→ WRITTEN EXERCISE:
Give every entry again, word for word and in full.
-*-
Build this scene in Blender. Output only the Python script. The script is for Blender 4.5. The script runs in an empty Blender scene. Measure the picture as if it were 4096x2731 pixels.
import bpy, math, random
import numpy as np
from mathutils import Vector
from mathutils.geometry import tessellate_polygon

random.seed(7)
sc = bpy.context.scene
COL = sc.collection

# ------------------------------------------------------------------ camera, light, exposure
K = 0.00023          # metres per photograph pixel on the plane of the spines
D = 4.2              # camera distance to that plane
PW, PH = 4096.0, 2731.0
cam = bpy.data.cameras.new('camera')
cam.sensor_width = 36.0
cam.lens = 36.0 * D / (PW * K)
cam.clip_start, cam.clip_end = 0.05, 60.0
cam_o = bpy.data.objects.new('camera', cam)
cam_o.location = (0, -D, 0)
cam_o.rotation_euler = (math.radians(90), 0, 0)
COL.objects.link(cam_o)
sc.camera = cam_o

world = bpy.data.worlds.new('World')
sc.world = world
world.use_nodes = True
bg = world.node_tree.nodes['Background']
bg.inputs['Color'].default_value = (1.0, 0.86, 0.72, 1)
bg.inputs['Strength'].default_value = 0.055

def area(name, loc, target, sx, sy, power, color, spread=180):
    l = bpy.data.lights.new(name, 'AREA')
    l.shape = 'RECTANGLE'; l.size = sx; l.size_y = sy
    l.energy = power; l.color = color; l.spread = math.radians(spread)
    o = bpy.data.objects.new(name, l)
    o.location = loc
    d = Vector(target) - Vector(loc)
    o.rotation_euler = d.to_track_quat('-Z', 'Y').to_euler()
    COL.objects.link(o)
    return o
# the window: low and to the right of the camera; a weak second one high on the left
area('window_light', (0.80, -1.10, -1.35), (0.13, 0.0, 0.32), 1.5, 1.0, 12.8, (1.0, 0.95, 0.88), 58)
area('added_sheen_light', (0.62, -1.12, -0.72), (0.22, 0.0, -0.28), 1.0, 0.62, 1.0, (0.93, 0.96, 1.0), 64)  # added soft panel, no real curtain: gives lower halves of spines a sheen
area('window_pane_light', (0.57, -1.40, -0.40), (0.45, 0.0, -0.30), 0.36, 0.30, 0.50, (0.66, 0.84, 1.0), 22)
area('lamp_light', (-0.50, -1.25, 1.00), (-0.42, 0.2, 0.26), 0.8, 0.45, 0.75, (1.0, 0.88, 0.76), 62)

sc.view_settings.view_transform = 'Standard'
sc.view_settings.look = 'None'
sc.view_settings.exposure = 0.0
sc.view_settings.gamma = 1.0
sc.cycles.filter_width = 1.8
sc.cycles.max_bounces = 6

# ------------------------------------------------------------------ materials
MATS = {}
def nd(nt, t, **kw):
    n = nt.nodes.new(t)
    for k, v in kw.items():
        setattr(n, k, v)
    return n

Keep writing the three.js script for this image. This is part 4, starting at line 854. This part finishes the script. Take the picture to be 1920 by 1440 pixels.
-*-
→ ANSWER:
Build this scene in Blender. Output only the Python script. The script is for Blender 4.5. The script runs in an empty Blender scene. Measure the picture as if it were 4096x2731 pixels.
import bpy, math, random
import numpy as np
from mathutils import Vector
from mathutils.geometry import tessellate_polygon

random.seed(7)
sc = bpy.context.scene
COL = sc.collection

# ------------------------------------------------------------------ camera, light, exposure
K = 0.00023          # metres per photograph pixel on the plane of the spines
D = 4.2              # camera distance to that plane
PW, PH = 4096.0, 2731.0
cam = bpy.data.cameras.new('camera')
cam.sensor_width = 36.0
cam.lens = 36.0 * D / (PW * K)
cam.clip_start, cam.clip_end = 0.05, 60.0
cam_o = bpy.data.objects.new('camera', cam)
cam_o.location = (0, -D, 0)
cam_o.rotation_euler = (math.radians(90), 0, 0)
COL.objects.link(cam_o)
sc.camera = cam_o

world = bpy.data.worlds.new('World')
sc.world = world
world.use_nodes = True
bg = world.node_tree.nodes['Background']
bg.inputs['Color'].default_value = (1.0, 0.86, 0.72, 1)
bg.inputs['Strength'].default_value = 0.055

def area(name, loc, target, sx, sy, power, color, spread=180):
    l = bpy.data.lights.new(name, 'AREA')
    l.shape = 'RECTANGLE'; l.size = sx; l.size_y = sy
    l.energy = power; l.color = color; l.spread = math.radians(spread)
    o = bpy.data.objects.new(name, l)
    o.location = loc
    d = Vector(target) - Vector(loc)
    o.rotation_euler = d.to_track_quat('-Z', 'Y').to_euler()
    COL.objects.link(o)
    return o
# the window: low and to the right of the camera; a weak second one high on the left
area('window_light', (0.80, -1.10, -1.35), (0.13, 0.0, 0.32), 1.5, 1.0, 12.8, (1.0, 0.95, 0.88), 58)
area('added_sheen_light', (0.62, -1.12, -0.72), (0.22, 0.0, -0.28), 1.0, 0.62, 1.0, (0.93, 0.96, 1.0), 64)  # added soft panel, no real curtain: gives lower halves of spines a sheen
area('window_pane_light', (0.57, -1.40, -0.40), (0.45, 0.0, -0.30), 0.36, 0.30, 0.50, (0.66, 0.84, 1.0), 22)
area('lamp_light', (-0.50, -1.25, 1.00), (-0.42, 0.2, 0.26), 0.8, 0.45, 0.75, (1.0, 0.88, 0.76), 62)

sc.view_settings.view_transform = 'Standard'
sc.view_settings.look = 'None'
sc.view_settings.exposure = 0.0
sc.view_settings.gamma = 1.0
sc.cycles.filter_width = 1.8
sc.cycles.max_bounces = 6

# ------------------------------------------------------------------ materials
MATS = {}
def nd(nt, t, **kw):
    n = nt.nodes.new(t)
    for k, v in kw.items():
        setattr(n, k, v)
    return n

Keep writing the three.js script for this image. This is part 4, starting at line 854. This part finishes the script. Take the picture to be 1920 by 1440 pixels.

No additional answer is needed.